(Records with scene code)
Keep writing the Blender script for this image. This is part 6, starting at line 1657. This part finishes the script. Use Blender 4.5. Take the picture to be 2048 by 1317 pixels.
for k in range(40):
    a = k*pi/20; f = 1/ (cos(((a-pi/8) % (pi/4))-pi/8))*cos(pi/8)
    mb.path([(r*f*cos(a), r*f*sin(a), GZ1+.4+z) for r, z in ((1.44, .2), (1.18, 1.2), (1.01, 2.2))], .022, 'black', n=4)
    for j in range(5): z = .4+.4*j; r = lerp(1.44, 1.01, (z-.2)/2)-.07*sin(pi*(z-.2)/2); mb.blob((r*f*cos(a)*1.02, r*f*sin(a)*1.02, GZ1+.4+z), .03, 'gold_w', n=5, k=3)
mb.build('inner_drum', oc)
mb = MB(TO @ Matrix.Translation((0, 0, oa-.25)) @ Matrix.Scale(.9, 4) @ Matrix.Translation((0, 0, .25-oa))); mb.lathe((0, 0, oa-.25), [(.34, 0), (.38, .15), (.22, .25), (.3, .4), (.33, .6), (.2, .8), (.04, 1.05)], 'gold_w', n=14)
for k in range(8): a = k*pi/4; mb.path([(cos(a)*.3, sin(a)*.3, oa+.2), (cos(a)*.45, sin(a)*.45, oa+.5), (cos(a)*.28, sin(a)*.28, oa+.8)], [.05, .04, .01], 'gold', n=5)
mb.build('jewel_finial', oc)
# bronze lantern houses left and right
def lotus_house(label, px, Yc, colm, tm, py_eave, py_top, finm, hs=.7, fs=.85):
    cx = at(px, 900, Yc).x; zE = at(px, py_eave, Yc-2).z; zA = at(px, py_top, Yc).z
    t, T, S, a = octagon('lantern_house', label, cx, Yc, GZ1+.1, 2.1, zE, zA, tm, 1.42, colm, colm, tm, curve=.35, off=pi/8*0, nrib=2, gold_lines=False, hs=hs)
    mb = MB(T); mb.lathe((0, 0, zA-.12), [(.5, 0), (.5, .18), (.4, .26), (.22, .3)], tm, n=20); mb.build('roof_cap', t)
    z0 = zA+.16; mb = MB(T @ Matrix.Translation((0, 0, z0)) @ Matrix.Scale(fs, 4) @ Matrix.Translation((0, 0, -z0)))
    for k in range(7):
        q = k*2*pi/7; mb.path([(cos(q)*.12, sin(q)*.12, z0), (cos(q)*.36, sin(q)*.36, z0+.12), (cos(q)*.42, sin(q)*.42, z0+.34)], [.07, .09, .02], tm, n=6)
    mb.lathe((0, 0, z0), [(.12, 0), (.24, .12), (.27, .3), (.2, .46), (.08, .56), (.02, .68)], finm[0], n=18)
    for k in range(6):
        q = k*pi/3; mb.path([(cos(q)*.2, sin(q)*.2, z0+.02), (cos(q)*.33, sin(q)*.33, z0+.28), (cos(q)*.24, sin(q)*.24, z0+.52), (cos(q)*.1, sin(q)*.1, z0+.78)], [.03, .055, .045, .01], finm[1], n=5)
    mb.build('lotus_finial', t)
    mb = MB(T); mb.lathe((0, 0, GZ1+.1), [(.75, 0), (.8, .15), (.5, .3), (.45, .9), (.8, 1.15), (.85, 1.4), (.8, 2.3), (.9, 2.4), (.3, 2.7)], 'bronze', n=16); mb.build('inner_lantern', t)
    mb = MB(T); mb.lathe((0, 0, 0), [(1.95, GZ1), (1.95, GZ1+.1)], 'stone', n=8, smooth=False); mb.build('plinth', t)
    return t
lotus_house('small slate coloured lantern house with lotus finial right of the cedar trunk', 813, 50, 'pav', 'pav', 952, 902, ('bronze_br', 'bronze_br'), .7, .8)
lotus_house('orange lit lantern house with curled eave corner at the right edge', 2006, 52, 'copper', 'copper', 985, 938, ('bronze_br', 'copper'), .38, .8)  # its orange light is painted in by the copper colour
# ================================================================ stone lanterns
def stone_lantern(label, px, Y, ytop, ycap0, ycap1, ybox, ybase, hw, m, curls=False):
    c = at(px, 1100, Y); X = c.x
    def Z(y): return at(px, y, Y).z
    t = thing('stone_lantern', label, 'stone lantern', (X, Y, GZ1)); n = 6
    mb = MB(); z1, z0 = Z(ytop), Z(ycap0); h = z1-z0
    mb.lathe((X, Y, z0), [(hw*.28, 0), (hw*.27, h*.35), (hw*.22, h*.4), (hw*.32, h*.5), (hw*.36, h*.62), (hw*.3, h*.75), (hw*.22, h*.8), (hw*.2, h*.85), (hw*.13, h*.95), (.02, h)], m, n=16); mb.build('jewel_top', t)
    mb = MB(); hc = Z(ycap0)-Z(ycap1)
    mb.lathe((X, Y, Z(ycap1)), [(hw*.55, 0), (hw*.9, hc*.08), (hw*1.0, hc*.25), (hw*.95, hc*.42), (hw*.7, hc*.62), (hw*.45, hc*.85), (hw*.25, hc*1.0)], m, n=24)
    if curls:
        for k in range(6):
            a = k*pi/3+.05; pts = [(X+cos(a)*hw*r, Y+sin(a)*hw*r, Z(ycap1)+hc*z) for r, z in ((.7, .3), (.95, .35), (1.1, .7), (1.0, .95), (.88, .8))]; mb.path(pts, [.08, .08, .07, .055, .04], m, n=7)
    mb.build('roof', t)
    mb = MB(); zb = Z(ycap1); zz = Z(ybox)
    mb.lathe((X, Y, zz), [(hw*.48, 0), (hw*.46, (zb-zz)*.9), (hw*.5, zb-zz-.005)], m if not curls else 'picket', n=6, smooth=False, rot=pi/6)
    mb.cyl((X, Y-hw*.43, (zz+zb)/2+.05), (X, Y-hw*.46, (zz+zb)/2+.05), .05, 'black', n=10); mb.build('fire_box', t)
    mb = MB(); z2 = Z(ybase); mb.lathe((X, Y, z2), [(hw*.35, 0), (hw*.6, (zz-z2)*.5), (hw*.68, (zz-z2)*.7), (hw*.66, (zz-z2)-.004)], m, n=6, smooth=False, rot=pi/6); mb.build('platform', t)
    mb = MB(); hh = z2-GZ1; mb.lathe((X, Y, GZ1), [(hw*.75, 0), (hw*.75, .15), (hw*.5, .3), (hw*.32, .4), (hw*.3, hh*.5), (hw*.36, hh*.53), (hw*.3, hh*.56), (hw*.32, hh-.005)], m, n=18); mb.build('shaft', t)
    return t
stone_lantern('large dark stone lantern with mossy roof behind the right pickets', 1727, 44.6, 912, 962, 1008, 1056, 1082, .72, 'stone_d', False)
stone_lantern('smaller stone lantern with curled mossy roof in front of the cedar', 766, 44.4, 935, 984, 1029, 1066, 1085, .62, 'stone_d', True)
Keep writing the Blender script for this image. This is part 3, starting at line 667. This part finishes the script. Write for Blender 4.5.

Exercise prompt: All the entries above need to be reproduced exactly.

The solution:
Keep writing the Blender script for this image. This is part 6, starting at line 1657. This part finishes the script. Use Blender 4.5. Take the picture to be 2048 by 1317 pixels.
for k in range(40):
    a = k*pi/20; f = 1/ (cos(((a-pi/8) % (pi/4))-pi/8))*cos(pi/8)
    mb.path([(r*f*cos(a), r*f*sin(a), GZ1+.4+z) for r, z in ((1.44, .2), (1.18, 1.2), (1.01, 2.2))], .022, 'black', n=4)
    for j in range(5): z = .4+.4*j; r = lerp(1.44, 1.01, (z-.2)/2)-.07*sin(pi*(z-.2)/2); mb.blob((r*f*cos(a)*1.02, r*f*sin(a)*1.02, GZ1+.4+z), .03, 'gold_w', n=5, k=3)
mb.build('inner_drum', oc)
mb = MB(TO @ Matrix.Translation((0, 0, oa-.25)) @ Matrix.Scale(.9, 4) @ Matrix.Translation((0, 0, .25-oa))); mb.lathe((0, 0, oa-.25), [(.34, 0), (.38, .15), (.22, .25), (.3, .4), (.33, .6), (.2, .8), (.04, 1.05)], 'gold_w', n=14)
for k in range(8): a = k*pi/4; mb.path([(cos(a)*.3, sin(a)*.3, oa+.2), (cos(a)*.45, sin(a)*.45, oa+.5), (cos(a)*.28, sin(a)*.28, oa+.8)], [.05, .04, .01], 'gold', n=5)
mb.build('jewel_finial', oc)
# bronze lantern houses left and right
def lotus_house(label, px, Yc, colm, tm, py_eave, py_top, finm, hs=.7, fs=.85):
    cx = at(px, 900, Yc).x; zE = at(px, py_eave, Yc-2).z; zA = at(px, py_top, Yc).z
    t, T, S, a = octagon('lantern_house', label, cx, Yc, GZ1+.1, 2.1, zE, zA, tm, 1.42, colm, colm, tm, curve=.35, off=pi/8*0, nrib=2, gold_lines=False, hs=hs)
    mb = MB(T); mb.lathe((0, 0, zA-.12), [(.5, 0), (.5, .18), (.4, .26), (.22, .3)], tm, n=20); mb.build('roof_cap', t)
    z0 = zA+.16; mb = MB(T @ Matrix.Translation((0, 0, z0)) @ Matrix.Scale(fs, 4) @ Matrix.Translation((0, 0, -z0)))
    for k in range(7):
        q = k*2*pi/7; mb.path([(cos(q)*.12, sin(q)*.12, z0), (cos(q)*.36, sin(q)*.36, z0+.12), (cos(q)*.42, sin(q)*.42, z0+.34)], [.07, .09, .02], tm, n=6)
    mb.lathe((0, 0, z0), [(.12, 0), (.24, .12), (.27, .3), (.2, .46), (.08, .56), (.02, .68)], finm[0], n=18)
    for k in range(6):
        q = k*pi/3; mb.path([(cos(q)*.2, sin(q)*.2, z0+.02), (cos(q)*.33, sin(q)*.33, z0+.28), (cos(q)*.24, sin(q)*.24, z0+.52), (cos(q)*.1, sin(q)*.1, z0+.78)], [.03, .055, .045, .01], finm[1], n=5)
    mb.build('lotus_finial', t)
    mb = MB(T); mb.lathe((0, 0, GZ1+.1), [(.75, 0), (.8, .15), (.5, .3), (.45, .9), (.8, 1.15), (.85, 1.4), (.8, 2.3), (.9, 2.4), (.3, 2.7)], 'bronze', n=16); mb.build('inner_lantern', t)
    mb = MB(T); mb.lathe((0, 0, 0), [(1.95, GZ1), (1.95, GZ1+.1)], 'stone', n=8, smooth=False); mb.build('plinth', t)
    return t
lotus_house('small slate coloured lantern house with lotus finial right of the cedar trunk', 813, 50, 'pav', 'pav', 952, 902, ('bronze_br', 'bronze_br'), .7, .8)
lotus_house('orange lit lantern house with curled eave corner at the right edge', 2006, 52, 'copper', 'copper', 985, 938, ('bronze_br', 'copper'), .38, .8)  # its orange light is painted in by the copper colour
# ================================================================ stone lanterns
def stone_lantern(label, px, Y, ytop, ycap0, ycap1, ybox, ybase, hw, m, curls=False):
    c = at(px, 1100, Y); X = c.x
    def Z(y): return at(px, y, Y).z
    t = thing('stone_lantern', label, 'stone lantern', (X, Y, GZ1)); n = 6
    mb = MB(); z1, z0 = Z(ytop), Z(ycap0); h = z1-z0
    mb.lathe((X, Y, z0), [(hw*.28, 0), (hw*.27, h*.35), (hw*.22, h*.4), (hw*.32, h*.5), (hw*.36, h*.62), (hw*.3, h*.75), (hw*.22, h*.8), (hw*.2, h*.85), (hw*.13, h*.95), (.02, h)], m, n=16); mb.build('jewel_top', t)
    mb = MB(); hc = Z(ycap0)-Z(ycap1)
    mb.lathe((X, Y, Z(ycap1)), [(hw*.55, 0), (hw*.9, hc*.08), (hw*1.0, hc*.25), (hw*.95, hc*.42), (hw*.7, hc*.62), (hw*.45, hc*.85), (hw*.25, hc*1.0)], m, n=24)
    if curls:
        for k in range(6):
            a = k*pi/3+.05; pts = [(X+cos(a)*hw*r, Y+sin(a)*hw*r, Z(ycap1)+hc*z) for r, z in ((.7, .3), (.95, .35), (1.1, .7), (1.0, .95), (.88, .8))]; mb.path(pts, [.08, .08, .07, .055, .04], m, n=7)
    mb.build('roof', t)
    mb = MB(); zb = Z(ycap1); zz = Z(ybox)
    mb.lathe((X, Y, zz), [(hw*.48, 0), (hw*.46, (zb-zz)*.9), (hw*.5, zb-zz-.005)], m if not curls else 'picket', n=6, smooth=False, rot=pi/6)
    mb.cyl((X, Y-hw*.43, (zz+zb)/2+.05), (X, Y-hw*.46, (zz+zb)/2+.05), .05, 'black', n=10); mb.build('fire_box', t)
    mb = MB(); z2 = Z(ybase); mb.lathe((X, Y, z2), [(hw*.35, 0), (hw*.6, (zz-z2)*.5), (hw*.68, (zz-z2)*.7), (hw*.66, (zz-z2)-.004)], m, n=6, smooth=False, rot=pi/6); mb.build('platform', t)
    mb = MB(); hh = z2-GZ1; mb.lathe((X, Y, GZ1), [(hw*.75, 0), (hw*.75, .15), (hw*.5, .3), (hw*.32, .4), (hw*.3, hh*.5), (hw*.36, hh*.53), (hw*.3, hh*.56), (hw*.32, hh-.005)], m, n=18); mb.build('shaft', t)
    return t
stone_lantern('large dark stone lantern with mossy roof behind the right pickets', 1727, 44.6, 912, 962, 1008, 1056, 1082, .72, 'stone_d', False)
stone_lantern('smaller stone lantern with curled mossy roof in front of the cedar', 766, 44.4, 935, 984, 1029, 1066, 1085, .62, 'stone_d', True)
Keep writing the Blender script for this image. This is part 3, starting at line 667. This part finishes the script. Write for Blender 4.5.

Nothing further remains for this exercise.